Home Grown

Tips and resources for farmers and gardeners

Testing Garden Soil

When planting time arrives, how do you know if you are putting the right amount of lime and fertilizer on your lawn, garden or field? 

To be certain, this is the time to take a soil sample -- before planting a crop or garden. A soil test should be the foundation of any fertilization program.

No one call tell whether a field or garden has too much phosphorus or too little organic matter simply by smelling and touching the soil. But, a sample of the soil taken to a local extension office can be tested to determine what is needed to maximize potential.

With fertilizer costs on the rise, the results of a soil test can save a landowner or gardener money.

A soil test provides information on the nutrient levels (potassium, calcium or lime, and magnesium), percent of organic matter and lime requirements. With this
information, a fertilizer and lime program can be determined based on the needs of the plants to be grown and the condition of the soil.

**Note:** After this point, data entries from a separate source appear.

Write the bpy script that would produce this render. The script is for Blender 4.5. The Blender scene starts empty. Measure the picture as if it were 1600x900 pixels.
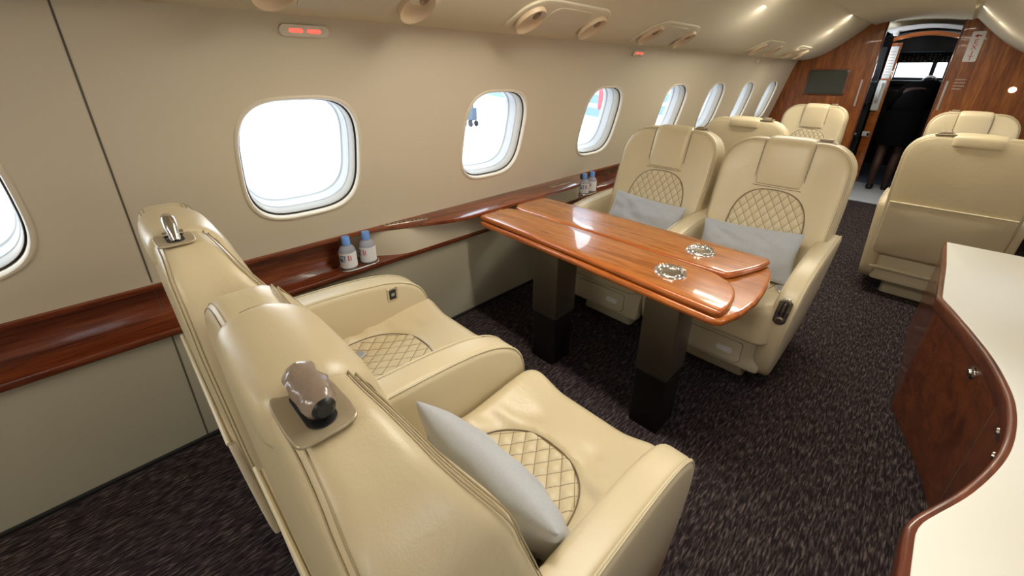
import bpy, bmesh, math, random
from math import sin, cos, pi, sqrt, radians as R
from mathutils import Vector, Matrix, noise
random.seed(7)
SC = bpy.context.scene
COL = SC.collection

# ------------------------------------------------------------------ materials
def nodes(name):
    m = bpy.data.materials.new(name); m.use_nodes = True
    nt = m.node_tree; b = nt.nodes['Principled BSDF']
    return m, nt, b
def setin(b, k, v):
    if k in b.inputs: b.inputs[k].default_value = v
def simple(name, col, rough=.5, metal=0., coat=0., emit=None, es=0., bump=0., bscale=200., spec=None):
    m, nt, b = nodes(name)
    b.inputs['Base Color'].default_value = (*col, 1); b.inputs['Roughness'].default_value = rough
    b.inputs['Metallic'].default_value = metal; setin(b, 'Coat Weight', coat); setin(b, 'Coat Roughness', .05)
    if spec is not None: setin(b, 'Specular IOR Level', spec)
    if emit: setin(b, 'Emission Color', (*emit, 1)); setin(b, 'Emission Strength', es)
    if bump:
        tc = nt.nodes.new('ShaderNodeTexCoord'); n = nt.nodes.new('ShaderNodeTexNoise'); n.inputs['Scale'].default_value = bscale
        bp = nt.nodes.new('ShaderNodeBump'); bp.inputs['Strength'].default_value = bump; bp.inputs['Distance'].default_value = .002
        nt.links.new(tc.outputs['Object'], n.inputs['Vector']); nt.links.new(n.outputs['Fac'], bp.inputs['Height']); nt.links.new(bp.outputs['Normal'], b.inputs['Normal'])
    return m
def mnode(nt, op, a, b=None):
    n = nt.nodes.new('ShaderNodeMath'); n.operation = op
    for i, v in enumerate((a, b)):
        if v is None: continue
        if hasattr(v, 'links') or hasattr(v, 'is_linked'): nt.links.new(v, n.inputs[i])
        else: n.inputs[i].default_value = v
    return n.outputs[0]
def leather(name, col, rough=.36, wr=.2):
    m, nt, b = nodes(name)
    tc = nt.nodes.new('ShaderNodeTexCoord')
    n1 = nt.nodes.new('ShaderNodeTexNoise'); n1.inputs['Scale'].default_value = 5; n1.inputs['Detail'].default_value = 3
    n2 = nt.nodes.new('ShaderNodeTexVoronoi'); n2.inputs['Scale'].default_value = 420
    n3 = nt.nodes.new('ShaderNodeTexNoise'); n3.inputs['Scale'].default_value = 16; n3.inputs['Distortion'].default_value = 1.5
    for n in (n1, n2, n3): nt.links.new(tc.outputs['Object'], n.inputs['Vector'])
    mx = nt.nodes.new('ShaderNodeMixRGB'); mx.blend_type = 'MIX'
    mx.inputs[1].default_value = (*[c * .93 for c in col], 1); mx.inputs[2].default_value = (*[min(1, c * 1.05) for c in col], 1)
    nt.links.new(n1.outputs['Fac'], mx.inputs[0]); nt.links.new(mx.outputs[0], b.inputs['Base Color'])
    b.inputs['Roughness'].default_value = rough
    b1 = nt.nodes.new('ShaderNodeBump'); b1.inputs['Strength'].default_value = wr; b1.inputs['Distance'].default_value = .006
    b2 = nt.nodes.new('ShaderNodeBump'); b2.inputs['Strength'].default_value = .12; b2.inputs['Distance'].default_value = .001
    nt.links.new(n3.outputs['Fac'], b1.inputs['Height']); nt.links.new(n2.outputs['Distance'], b2.inputs['Height'])
    nt.links.new(b1.outputs['Normal'], b2.inputs['Normal']); nt.links.new(b2.outputs['Normal'], b.inputs['Normal'])
    return m
def quilt_mat(name, col, line, cell, asp):
    m, nt, b = nodes(name)
    uv = nt.nodes.new('ShaderNodeUVMap'); sp = nt.nodes.new('ShaderNodeSeparateXYZ'); nt.links.new(uv.outputs[0], sp.inputs[0])
    yk = mnode(nt, 'MULTIPLY', sp.outputs[1], asp)
    outs = []
    for op in ('ADD', 'SUBTRACT'):
        a = mnode(nt, op, sp.outputs[0], yk); a = mnode(nt, 'MULTIPLY', a, 1 / cell)
        s = mnode(nt, 'SINE', mnode(nt, 'MULTIPLY', a, pi)); outs.append(mnode(nt, 'ABSOLUTE', s))
    mn = mnode(nt, 'MINIMUM', outs[0], outs[1])
    rp = nt.nodes.new('ShaderNodeValToRGB'); rp.color_ramp.elements[0].position = .05; rp.color_ramp.elements[0].color = (*line, 1)
    rp.color_ramp.elements[1].position = .17; rp.color_ramp.elements[1].color = (*col, 1)
    nt.links.new(mn, rp.inputs[0]); nt.links.new(rp.outputs[0], b.inputs['Base Color']); b.inputs['Roughness'].default_value = .42
    return m
def wood(name, c1, c2, c3, axis='Y', scale=1., rough=.25, coat=.8):
    m, nt, b = nodes(name)
    tc = nt.nodes.new('ShaderNodeTexCoord'); mp = nt.nodes.new('ShaderNodeMapping')
    s = {'X': (1.2, 14, 14), 'Y': (14, 1.2, 14), 'Z': (14, 14, 1.2)}[axis]
    mp.inputs['Scale'].default_value = [v * scale for v in s]
    nt.links.new(tc.outputs['Object'], mp.inputs['Vector'])
    n1 = nt.nodes.new('ShaderNodeTexNoise'); n1.inputs['Scale'].default_value = 1.4; n1.inputs['Detail'].default_value = 6; n1.inputs['Distortion'].default_value = 1.2
    n2 = nt.nodes.new('ShaderNodeTexNoise'); n2.inputs['Scale'].default_value = 9; n2.inputs['Detail'].default_value = 8
    nt.links.new(mp.outputs[0], n1.inputs['Vector']); nt.links.new(mp.outputs[0], n2.inputs['Vector'])
    ad = mnode(nt, 'ADD', mnode(nt, 'MULTIPLY', n1.outputs['Fac'], .62), mnode(nt, 'MULTIPLY', n2.outputs['Fac'], .38))
    rp = nt.nodes.new('ShaderNodeValToRGB'); e = rp.color_ramp.elements
    e[0].position = .36; e[0].color = (*c1, 1); e[1].position = .66; e[1].color = (*c3, 1)
    k = e.new(.5); k.color = (*c2, 1)
    nt.links.new(ad, rp.inputs[0]); nt.links.new(rp.outputs[0], b.inputs['Base Color'])
    b.inputs['Roughness'].default_value = rough; setin(b, 'Coat Weight', coat); setin(b, 'Coat Roughness', .04)
    return m
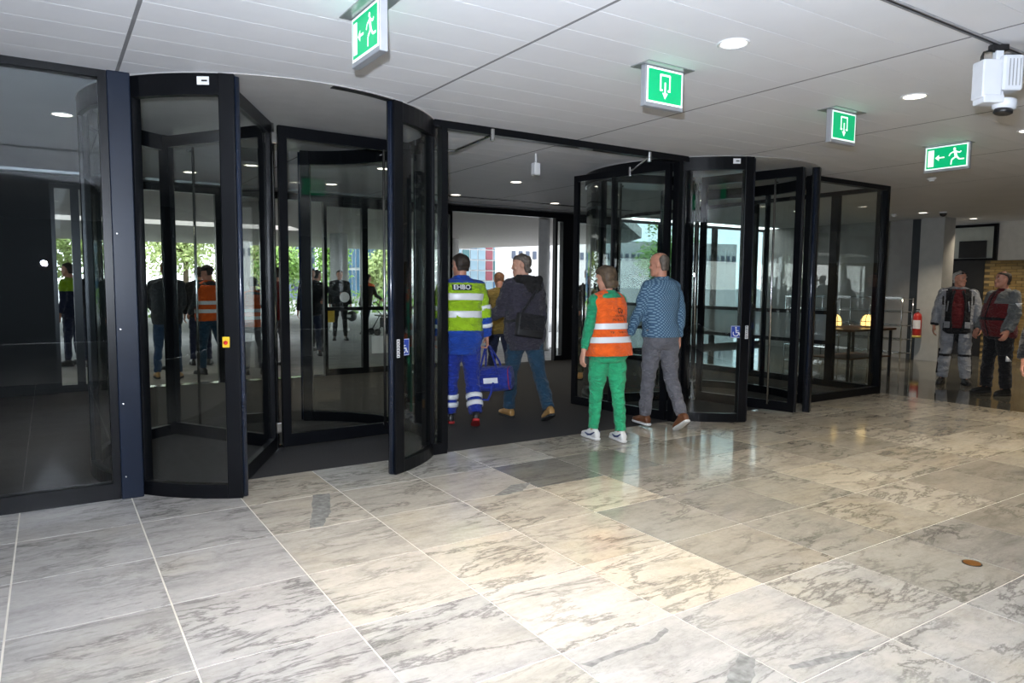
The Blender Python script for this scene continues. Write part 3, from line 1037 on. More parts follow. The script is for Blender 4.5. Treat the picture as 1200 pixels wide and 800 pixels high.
# table with two arched lamps, seen through the end pane
t = thing('side_table', 'dark wooden side table behind the glass, carrying two small lamps', 'table', (11.5, 6.95, 0))
M_WOOD = mat('dark_wood', (.10, .045, .018), .4, var=.3, vscale=5)
MB().rbox(10.75, 12.10, 6.55, 7.35, .80, .835, .006).build('table_top', M_WOOD, t)
MB().box(10.80, 12.05, 6.60, 7.30, .34, .36).build('shelf', M_WOOD, t)
for x in (10.80, 12.02):
    for y in (6.60, 7.27):
        MB().box(x, x + .035, y, y + .035, 0, .80).build('leg', M_BLACK, t)
M_LANT = mat('lantern_glow', (1, .8, .45), .5, emit=(1, .62, .20), estr=2.6)
for k, (lx, ly) in enumerate(((11.11, 7.07), (11.60, 6.77))):
    l = thing('table_lamp', ['glowing arched table lamp, left one behind the end pane', 'glowing arched table lamp, right one behind the end pane'][k], 'lamp', (lx, ly, .835), 0, 'arched table lamps')
    MB().lathe([(0, .835), (.05, .835), (.05, .845), (.012, .855), (.012, .875), (0, .875)], (lx, ly, 0), 16).build('lamp_foot', M_BLACK, l, True)
    MB().lathe([(0, .875), (.115, .875), (.118, .93), (.110, .98), (.085, 1.03), (.05, 1.055), (0, 1.063)], (lx, ly, 0), 20).build('lamp_shade', M_LANT, l, True)
    rb = MB()
    for q in range(8):
        a = 2 * math.pi * q / 8 + .2
        rb.tube([(lx + r * math.cos(a), ly + r * math.sin(a), z) for r, z in ((.118, .875), (.121, .93), (.113, .982), (.088, 1.033), (.05, 1.06), (0, 1.067))], .005, 5)
    rb.rings([[Vector((lx + (.121 + d) * math.cos(2 * math.pi * q / 20), ly + (.121 + d) * math.sin(2 * math.pi * q / 20), .945 + e)) for d, e in ((0, -.005), (.004, 0), (0, .005), (-.003, 0))] for q in range(20)], closed=True)
    rb.build('rib_cage', M_BLACK, l)

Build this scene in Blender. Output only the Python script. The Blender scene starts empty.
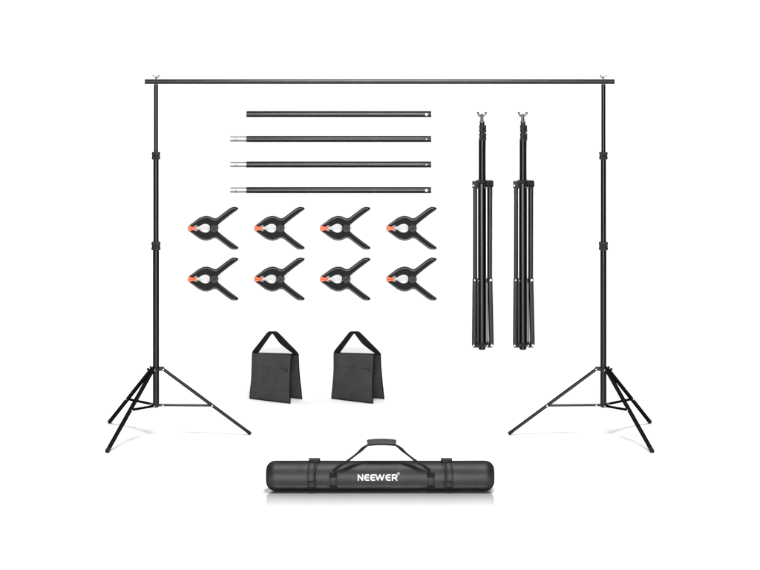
import bpy, bmesh, math, random
from mathutils import Vector, Matrix, noise

random.seed(7)
S = bpy.context.scene
COL = S.collection
PI = math.pi

# ------------------------------------------------------------------ camera
CAM_H, CAM_D, FPX, HOR = 3.6, 20.0, 3077.0, -118.0      # height, distance, focal length and eye line (of a 760 px wide frame)
cam = bpy.data.cameras.new('camera')
cam.lens = 36.0 * FPX / 760.0
cam.sensor_width = 36.0
cam.sensor_fit = 'HORIZONTAL'
cam.shift_y = -(285 - HOR) / 760.0
cam.clip_start = 0.1
cam.clip_end = 200
cam_o = bpy.data.objects.new('camera', cam)
COL.objects.link(cam_o)
cam_o.location = (0, -CAM_D, CAM_H)
cam_o.rotation_euler = (PI / 2, 0, 0)
S.camera = cam_o

# ------------------------------------------------------------------ world and studio lamps
w = bpy.data.worlds.new('World')
S.world = w
w.use_nodes = True
w.node_tree.nodes['Background'].inputs[0].default_value = (1, 1, 1, 1)
w.node_tree.nodes['Background'].inputs[1].default_value = 0.14

def softbox(name, loc, target, sx, sy, power):
    l = bpy.data.lights.new(name, 'AREA')
    l.shape = 'RECTANGLE'
    l.size = sx
    l.size_y = sy
    l.energy = power
    o = bpy.data.objects.new(name, l)
    COL.objects.link(o)
    o.location = loc
    d = Vector(target) - Vector(loc)
    o.rotation_euler = d.to_track_quat('-Z', 'Y').to_euler()
    return o

softbox('front_softbox', (0, -22.0, 1.55), (0, 0, 1.2), 4.6, 2.9, 3850)
softbox('overhead_softbox', (0, -3.4, 7.5), (0, -0.4, 0), 2.0, 1.4, 610)

S.render.resolution_x = 1024
S.render.resolution_y = 768
S.view_settings.view_transform = 'Standard'
S.view_settings.look = 'None'
S.view_settings.exposure = 0
S.view_settings.gamma = 1

# ------------------------------------------------------------------ helpers
def sc(Y):
    return (CAM_D + Y) / FPX

def pt(px, py, Y):
    s = sc(Y)
    return Vector(((px - 380) * s, Y, CAM_H - (py - HOR) * s))

def floor_pt(px, py, z=0.0):
    Y = FPX * (CAM_H - z) / (py - HOR) - CAM_D
    return Vector(((px - 380) * sc(Y), Y, z))

def new_bm():
    return bmesh.new()

def obj(name, bm, mat, parent=None, angle=35, smooth=True):
    bmesh.ops.recalc_face_normals(bm, faces=bm.faces)
    me = bpy.data.meshes.new(name)
    bm.to_mesh(me)
    bm.free()
    me.materials.append(mat)
    if smooth:
        me.shade_smooth()
        me.set_sharp_from_angle(angle=math.radians(angle))
    o = bpy.data.objects.new(name, me)
    COL.objects.link(o)
    if parent:
        o.parent = parent
    return o

def thing(name, label, cat, loc, group=None):
    o = bpy.data.objects.new(name, None)
    COL.objects.link(o)
    o.empty_display_size = 0.05
    o.location = loc
    o['label'] = label
    o['category'] = cat
    if group:
        o['group'] = group
    return o

def settle(root):
    """children are modelled in world space: bring their meshes into the frame of the thing"""
    off = Matrix.Translation(-Vector(root.location))
    for c in root.children:
        c.data.transform(off)
        for g in c.children:
            g.data.transform(off)

def dup_tree(root, loc, label):
    r = root.copy(); COL.objects.link(r); r.location = loc; r['label'] = label
    for ch in list(root.children):
        c = ch.copy(); COL.objects.link(c); c.parent = r
        for g in list(ch.children):
            d = g.copy(); COL.objects.link(d); d.parent = c
    return r

def frame_of(d, up=Vector((0, 0, 1))):
    d = d.normalized()
    if abs(d.dot(up)) > 0.97:
        up = Vector((0, 1, 0))
    a = d.cross(up).normalized()
    b = a.cross(d).normalized()
    return a, b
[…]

When taking a soil sample from a lawn, garden or field, use a clean spade and clean pail. Push the spade deep into soil and throw out a spade full of soil.

Then, cut a one-inch slice of soil from the back of the hole with the spade. Be sure the slice goes seven inches deep and is even in width and thickness. Place this slice in the pail.

Shovel Digging in Soil

Repeat these steps five or six times at different spots over your lawn, garden or field.

Thoroughly mix the six or seven slices in the pail.

After mixing, take about one pint of soil to your local extension office.

There is usually a fee for the soil test to cover laboratory and handling costs. The total cost varies by location.

Results generally take from one to two weeks to be received and often come with recommendations on which fertilizers to use and how much to apply.

Without the information a soil test provides, growers can only guess at soil conditions, which can result in crop loss or poor blooming.